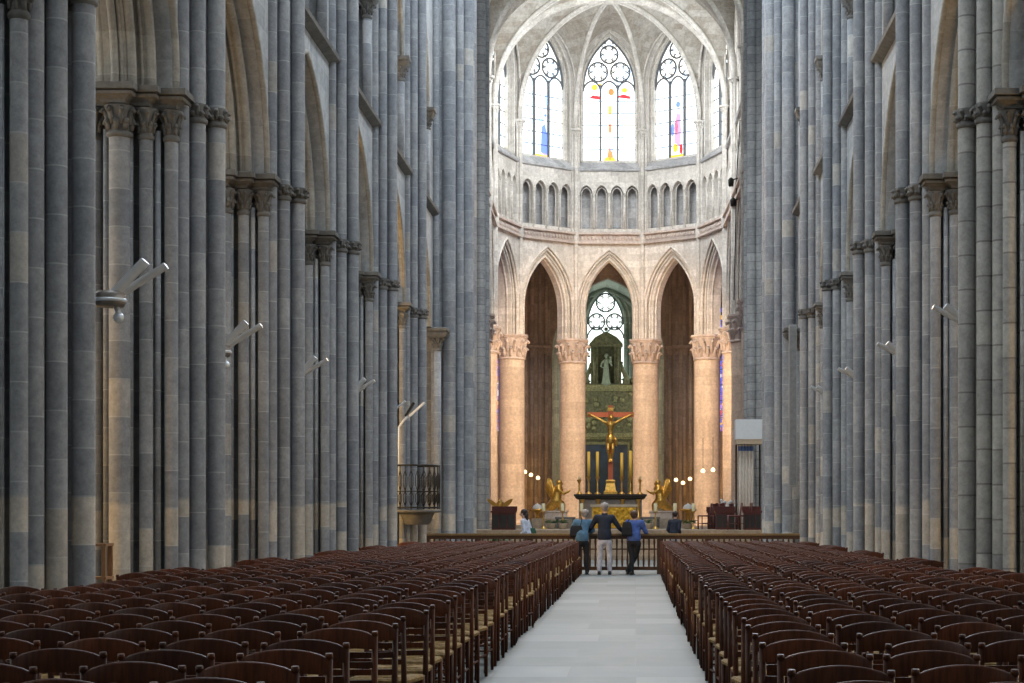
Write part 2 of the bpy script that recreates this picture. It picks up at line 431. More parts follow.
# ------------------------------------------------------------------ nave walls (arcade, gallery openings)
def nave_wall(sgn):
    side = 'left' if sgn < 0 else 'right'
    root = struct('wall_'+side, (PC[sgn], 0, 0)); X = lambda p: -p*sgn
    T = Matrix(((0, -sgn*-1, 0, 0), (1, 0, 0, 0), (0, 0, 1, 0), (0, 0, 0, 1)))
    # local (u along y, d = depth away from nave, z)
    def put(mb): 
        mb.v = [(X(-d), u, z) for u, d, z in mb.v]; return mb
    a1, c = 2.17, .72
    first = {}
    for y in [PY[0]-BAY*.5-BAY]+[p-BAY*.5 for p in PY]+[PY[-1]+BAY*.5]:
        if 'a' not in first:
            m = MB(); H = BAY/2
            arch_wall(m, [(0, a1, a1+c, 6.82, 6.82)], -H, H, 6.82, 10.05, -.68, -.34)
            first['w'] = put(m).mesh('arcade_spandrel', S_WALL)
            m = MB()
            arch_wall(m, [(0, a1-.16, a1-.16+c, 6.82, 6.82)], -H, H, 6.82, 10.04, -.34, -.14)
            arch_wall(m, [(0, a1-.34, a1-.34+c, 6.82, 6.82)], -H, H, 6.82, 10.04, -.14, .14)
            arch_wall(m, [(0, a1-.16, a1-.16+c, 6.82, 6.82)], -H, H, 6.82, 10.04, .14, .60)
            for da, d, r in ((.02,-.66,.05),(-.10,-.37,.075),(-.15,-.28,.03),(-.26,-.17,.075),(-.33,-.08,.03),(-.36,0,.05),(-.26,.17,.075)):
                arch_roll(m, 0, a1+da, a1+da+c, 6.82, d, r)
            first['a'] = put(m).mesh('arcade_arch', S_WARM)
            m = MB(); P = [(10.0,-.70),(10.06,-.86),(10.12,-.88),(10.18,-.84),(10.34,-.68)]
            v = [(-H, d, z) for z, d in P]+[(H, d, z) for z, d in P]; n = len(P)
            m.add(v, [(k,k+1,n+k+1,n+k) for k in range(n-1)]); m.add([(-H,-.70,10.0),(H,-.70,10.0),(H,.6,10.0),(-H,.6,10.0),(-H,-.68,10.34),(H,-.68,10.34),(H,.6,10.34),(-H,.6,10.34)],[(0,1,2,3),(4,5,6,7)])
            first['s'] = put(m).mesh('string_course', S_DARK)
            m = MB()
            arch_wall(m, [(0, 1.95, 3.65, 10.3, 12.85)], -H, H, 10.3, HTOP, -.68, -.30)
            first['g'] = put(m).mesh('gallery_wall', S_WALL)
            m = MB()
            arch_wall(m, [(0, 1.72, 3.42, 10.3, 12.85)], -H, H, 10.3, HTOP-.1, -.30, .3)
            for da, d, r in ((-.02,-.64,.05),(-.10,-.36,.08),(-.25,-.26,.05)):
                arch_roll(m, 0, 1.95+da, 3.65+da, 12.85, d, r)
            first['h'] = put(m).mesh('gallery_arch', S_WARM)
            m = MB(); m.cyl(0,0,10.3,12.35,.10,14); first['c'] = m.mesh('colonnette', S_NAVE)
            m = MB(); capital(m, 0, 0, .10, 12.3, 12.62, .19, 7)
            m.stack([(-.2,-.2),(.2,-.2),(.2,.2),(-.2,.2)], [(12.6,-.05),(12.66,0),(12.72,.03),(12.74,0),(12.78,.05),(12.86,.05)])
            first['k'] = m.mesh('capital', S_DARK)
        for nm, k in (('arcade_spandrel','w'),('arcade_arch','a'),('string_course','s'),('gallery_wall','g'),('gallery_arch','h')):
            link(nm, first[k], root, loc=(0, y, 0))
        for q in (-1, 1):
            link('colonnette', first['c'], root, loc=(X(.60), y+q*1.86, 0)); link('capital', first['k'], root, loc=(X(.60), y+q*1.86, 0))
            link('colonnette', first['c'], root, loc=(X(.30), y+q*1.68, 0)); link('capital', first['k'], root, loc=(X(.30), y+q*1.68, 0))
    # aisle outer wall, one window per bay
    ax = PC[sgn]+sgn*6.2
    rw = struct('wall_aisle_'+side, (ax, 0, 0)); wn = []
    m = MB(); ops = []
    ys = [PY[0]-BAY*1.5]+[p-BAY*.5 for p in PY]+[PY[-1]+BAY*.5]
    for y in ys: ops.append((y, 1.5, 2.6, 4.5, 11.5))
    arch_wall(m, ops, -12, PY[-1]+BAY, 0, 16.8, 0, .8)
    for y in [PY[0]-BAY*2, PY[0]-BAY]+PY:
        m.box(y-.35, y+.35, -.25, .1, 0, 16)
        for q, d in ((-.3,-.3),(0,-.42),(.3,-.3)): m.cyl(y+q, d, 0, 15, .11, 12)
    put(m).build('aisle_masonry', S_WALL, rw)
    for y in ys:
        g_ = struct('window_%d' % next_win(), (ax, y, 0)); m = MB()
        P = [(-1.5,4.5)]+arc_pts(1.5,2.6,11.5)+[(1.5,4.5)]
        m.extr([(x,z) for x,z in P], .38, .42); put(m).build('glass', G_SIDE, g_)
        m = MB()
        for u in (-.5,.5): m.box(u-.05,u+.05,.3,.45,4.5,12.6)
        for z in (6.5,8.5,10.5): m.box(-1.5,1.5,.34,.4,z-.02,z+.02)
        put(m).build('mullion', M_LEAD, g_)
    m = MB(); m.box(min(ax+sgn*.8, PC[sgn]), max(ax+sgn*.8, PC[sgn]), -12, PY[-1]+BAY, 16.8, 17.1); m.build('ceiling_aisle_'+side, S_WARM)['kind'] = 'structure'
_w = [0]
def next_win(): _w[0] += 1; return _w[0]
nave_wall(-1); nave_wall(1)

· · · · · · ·

• **EXERCISE BRIEF**
Using the data above, write out every line exactly, leaving the images behind.

• **TASK RESULT**
Write part 2 of the bpy script that recreates this picture. It picks up at line 431. More parts follow.
# ------------------------------------------------------------------ nave walls (arcade, gallery openings)
def nave_wall(sgn):
    side = 'left' if sgn < 0 else 'right'
    root = struct('wall_'+side, (PC[sgn], 0, 0)); X = lambda p: -p*sgn
    T = Matrix(((0, -sgn*-1, 0, 0), (1, 0, 0, 0), (0, 0, 1, 0), (0, 0, 0, 1)))
    # local (u along y, d = depth away from nave, z)
    def put(mb): 
        mb.v = [(X(-d), u, z) for u, d, z in mb.v]; return mb
    a1, c = 2.17, .72
    first = {}
    for y in [PY[0]-BAY*.5-BAY]+[p-BAY*.5 for p in PY]+[PY[-1]+BAY*.5]:
        if 'a' not in first:
            m = MB(); H = BAY/2
            arch_wall(m, [(0, a1, a1+c, 6.82, 6.82)], -H, H, 6.82, 10.05, -.68, -.34)
            first['w'] = put(m).mesh('arcade_spandrel', S_WALL)
            m = MB()
            arch_wall(m, [(0, a1-.16, a1-.16+c, 6.82, 6.82)], -H, H, 6.82, 10.04, -.34, -.14)
            arch_wall(m, [(0, a1-.34, a1-.34+c, 6.82, 6.82)], -H, H, 6.82, 10.04, -.14, .14)
            arch_wall(m, [(0, a1-.16, a1-.16+c, 6.82, 6.82)], -H, H, 6.82, 10.04, .14, .60)
            for da, d, r in ((.02,-.66,.05),(-.10,-.37,.075),(-.15,-.28,.03),(-.26,-.17,.075),(-.33,-.08,.03),(-.36,0,.05),(-.26,.17,.075)):
                arch_roll(m, 0, a1+da, a1+da+c, 6.82, d, r)
            first['a'] = put(m).mesh('arcade_arch', S_WARM)
            m = MB(); P = [(10.0,-.70),(10.06,-.86),(10.12,-.88),(10.18,-.84),(10.34,-.68)]
            v = [(-H, d, z) for z, d in P]+[(H, d, z) for z, d in P]; n = len(P)
            m.add(v, [(k,k+1,n+k+1,n+k) for k in range(n-1)]); m.add([(-H,-.70,10.0),(H,-.70,10.0),(H,.6,10.0),(-H,.6,10.0),(-H,-.68,10.34),(H,-.68,10.34),(H,.6,10.34),(-H,.6,10.34)],[(0,1,2,3),(4,5,6,7)])
            first['s'] = put(m).mesh('string_course', S_DARK)
            m = MB()
            arch_wall(m, [(0, 1.95, 3.65, 10.3, 12.85)], -H, H, 10.3, HTOP, -.68, -.30)
            first['g'] = put(m).mesh('gallery_wall', S_WALL)
            m = MB()
            arch_wall(m, [(0, 1.72, 3.42, 10.3, 12.85)], -H, H, 10.3, HTOP-.1, -.30, .3)
            for da, d, r in ((-.02,-.64,.05),(-.10,-.36,.08),(-.25,-.26,.05)):
                arch_roll(m, 0, 1.95+da, 3.65+da, 12.85, d, r)
            first['h'] = put(m).mesh('gallery_arch', S_WARM)
            m = MB(); m.cyl(0,0,10.3,12.35,.10,14); first['c'] = m.mesh('colonnette', S_NAVE)
            m = MB(); capital(m, 0, 0, .10, 12.3, 12.62, .19, 7)
            m.stack([(-.2,-.2),(.2,-.2),(.2,.2),(-.2,.2)], [(12.6,-.05),(12.66,0),(12.72,.03),(12.74,0),(12.78,.05),(12.86,.05)])
            first['k'] = m.mesh('capital', S_DARK)
        for nm, k in (('arcade_spandrel','w'),('arcade_arch','a'),('string_course','s'),('gallery_wall','g'),('gallery_arch','h')):
            link(nm, first[k], root, loc=(0, y, 0))
        for q in (-1, 1):
            link('colonnette', first['c'], root, loc=(X(.60), y+q*1.86, 0)); link('capital', first['k'], root, loc=(X(.60), y+q*1.86, 0))
            link('colonnette', first['c'], root, loc=(X(.30), y+q*1.68, 0)); link('capital', first['k'], root, loc=(X(.30), y+q*1.68, 0))
    # aisle outer wall, one window per bay
    ax = PC[sgn]+sgn*6.2
    rw = struct('wall_aisle_'+side, (ax, 0, 0)); wn = []
    m = MB(); ops = []
    ys = [PY[0]-BAY*1.5]+[p-BAY*.5 for p in PY]+[PY[-1]+BAY*.5]
    for y in ys: ops.append((y, 1.5, 2.6, 4.5, 11.5))
    arch_wall(m, ops, -12, PY[-1]+BAY, 0, 16.8, 0, .8)
    for y in [PY[0]-BAY*2, PY[0]-BAY]+PY:
        m.box(y-.35, y+.35, -.25, .1, 0, 16)
        for q, d in ((-.3,-.3),(0,-.42),(.3,-.3)): m.cyl(y+q, d, 0, 15, .11, 12)
    put(m).build('aisle_masonry', S_WALL, rw)
    for y in ys:
        g_ = struct('window_%d' % next_win(), (ax, y, 0)); m = MB()
        P = [(-1.5,4.5)]+arc_pts(1.5,2.6,11.5)+[(1.5,4.5)]
        m.extr([(x,z) for x,z in P], .38, .42); put(m).build('glass', G_SIDE, g_)
        m = MB()
        for u in (-.5,.5): m.box(u-.05,u+.05,.3,.45,4.5,12.6)
        for z in (6.5,8.5,10.5): m.box(-1.5,1.5,.34,.4,z-.02,z+.02)
        put(m).build('mullion', M_LEAD, g_)
    m = MB(); m.box(min(ax+sgn*.8, PC[sgn]), max(ax+sgn*.8, PC[sgn]), -12, PY[-1]+BAY, 16.8, 17.1); m.build('ceiling_aisle_'+side, S_WARM)['kind'] = 'structure'
_w = [0]
def next_win(): _w[0] += 1; return _w[0]
nave_wall(-1); nave_wall(1)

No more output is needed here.